A big part of the challenge starts early. Engagement in science during the primary years plays a crucial role, with research consistently showing that students exposed to science from a young age go on to build stronger literacy and confidence in the subject.
That’s where organisations like Street Science come in. Through curriculum-aligned incursions, live shows and hands-on workshops, the company is working to spark curiosity early — and keep it alive.
Crowded curricula pushing science to the sidelines
Brook Anderson, General Manager at Street Science said across Australia, there’s a clear recognition that science education matters more than ever, but there’s still a gap between intent and delivery.
“School leaders are navigating crowded curricula, increasing compliance demands, and varying levels of teacher confidence in science. As a result, science can often be the subject that gets squeezed,” Anderson told The Educator. “What we’re seeing is that where science is prioritised and supported, students are highly engaged.”
Where science is deprioritised, it can become overly theoretical and disconnected from real life, Anderson noted.
“At its core, science shouldn’t feel like just another subject, it’s about understanding how the world works.
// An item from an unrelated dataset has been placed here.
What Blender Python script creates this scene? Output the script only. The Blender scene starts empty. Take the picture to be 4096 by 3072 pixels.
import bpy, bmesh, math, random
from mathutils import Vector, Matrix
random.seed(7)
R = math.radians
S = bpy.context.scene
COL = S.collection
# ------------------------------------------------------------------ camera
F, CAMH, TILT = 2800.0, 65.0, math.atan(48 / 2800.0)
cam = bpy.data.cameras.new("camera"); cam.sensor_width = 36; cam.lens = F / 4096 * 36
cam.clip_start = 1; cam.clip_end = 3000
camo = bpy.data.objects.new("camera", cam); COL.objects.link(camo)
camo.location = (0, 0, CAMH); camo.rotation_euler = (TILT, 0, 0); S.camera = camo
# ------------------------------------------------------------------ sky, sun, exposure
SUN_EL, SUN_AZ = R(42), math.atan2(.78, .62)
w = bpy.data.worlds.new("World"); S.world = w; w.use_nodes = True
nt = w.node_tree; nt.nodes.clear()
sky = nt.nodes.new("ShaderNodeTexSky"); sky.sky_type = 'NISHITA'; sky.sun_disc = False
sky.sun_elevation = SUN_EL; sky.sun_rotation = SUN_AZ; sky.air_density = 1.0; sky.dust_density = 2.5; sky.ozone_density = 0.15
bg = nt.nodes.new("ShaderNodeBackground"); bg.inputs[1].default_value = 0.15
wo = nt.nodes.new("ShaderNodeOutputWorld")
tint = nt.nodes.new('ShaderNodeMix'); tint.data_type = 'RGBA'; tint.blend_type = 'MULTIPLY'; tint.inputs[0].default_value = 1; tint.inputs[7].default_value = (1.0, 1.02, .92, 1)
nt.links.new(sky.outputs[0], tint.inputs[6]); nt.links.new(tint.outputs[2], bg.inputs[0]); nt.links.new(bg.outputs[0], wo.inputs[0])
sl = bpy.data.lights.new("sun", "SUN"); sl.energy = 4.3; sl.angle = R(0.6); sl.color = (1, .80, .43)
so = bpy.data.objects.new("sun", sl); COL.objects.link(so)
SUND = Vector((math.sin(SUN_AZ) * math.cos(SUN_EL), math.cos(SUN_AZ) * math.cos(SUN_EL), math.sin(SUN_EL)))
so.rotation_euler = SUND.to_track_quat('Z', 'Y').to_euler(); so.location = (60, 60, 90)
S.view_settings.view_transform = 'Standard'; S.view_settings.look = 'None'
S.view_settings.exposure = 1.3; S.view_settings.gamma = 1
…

It’s curiosity, exploration, and enquiry in action,” he said.
“The challenge and opportunity is how we support schools to deliver that while still operating within a system that naturally leans toward structure, assessment, and ‘right or wrong’ outcomes.”
Right now, the state of play is mixed, said Anderson.
“There are pockets of excellence, but consistency is the challenge,” he said. “The opportunity lies in making science more visible, more experiential, and more embedded across the school, not something that sits on the sidelines.”
Hands-on learning key to rebuilding confidence
A key factor behind declining confidence is that many students experience science as something to memorise rather than explore, Anderson pointed out.
“When learning becomes overly theoretical, students disengage quickly, especially if they can’t see how it connects to their world,” he said. “Teacher confidence also plays a role, particularly in primary settings where educators may not have a strong science background.”
Hands-on science shifts that dynamic, Anderson said.
“It gives students permission to question, test, and discover, which builds both understanding and confidence,” he said. “More importantly, it changes the emotional experience of science, from ‘getting it right’ to being curious.”
Anderson said getting students genuinely involved in their learning can change the entire feel of the classroom.
“When students are actively involved, we consistently see a lift not just in engagement, but in confidence, retention, and willingness to participate,” he said. “That’s when science starts to feel less like a subject and more like a way of thinking.”
Future STEM skills demand curiosity and critical thinking
Anderson said while there is strong growth in areas like renewable energy, environmental science, data science, and advanced manufacturing, industries that are shaping Australia’s future economy, the common thread isn’t just technical knowledge, it’s capability.
“The most valuable skills are problem-solving, critical thinking, adaptability, and the ability to apply knowledge in real-world contexts,” he said. “Communication is also becoming increasingly important, particularly when it comes to translating complex ideas.”
Anderson said this is where science education plays a critical role, particularly in the primary years.
“At its best, science builds the muscle of curiosity. It teaches students how to ask better questions, explore possibilities, and think beyond what’s currently known,” he said.
“However, many classroom environments still lean towards a framework of right vs wrong, possible vs not possible. While important, that can unintentionally limit exploration.”
Anderson said the future will reward those who can imagine what’s not yet possible and have the confidence to test and explore those ideas.
“When students are given opportunities to investigate, experiment, and think independently, they’re not just learning science, they’re developing the mindset needed to thrive in future STEM careers.”
Early engagement crucial to long-term science success
Anderson said the most important message is that engagement must come before outcomes and that starts much earlier than we often think.
“There is currently a strong focus on senior science outcomes, but by that stage many students have already decided whether science is ‘for them’,” he said.
“If students don’t build confidence, curiosity, and a positive relationship with science in their primary years, they are far less likely to pursue it later, regardless of opportunity.”
That’s why early exposure matters, said Anderson.
“We need to create environments where science is experienced, not just taught, where students can explore, experiment, and connect what they’re learning to the real world,” he said. “That means investing in teacher support, prioritising hands-on learning, and recognising that confidence is built through doing.”
Encouragingly, said Anderson, there is strong intent across the system.
“We are on the right path, but progress will depend on how consistently that intent is translated into practice at the classroom level,” he said.
“If we get that right, we won’t just improve science outcomes, we’ll build a generation of more curious, capable, and confident thinkers.”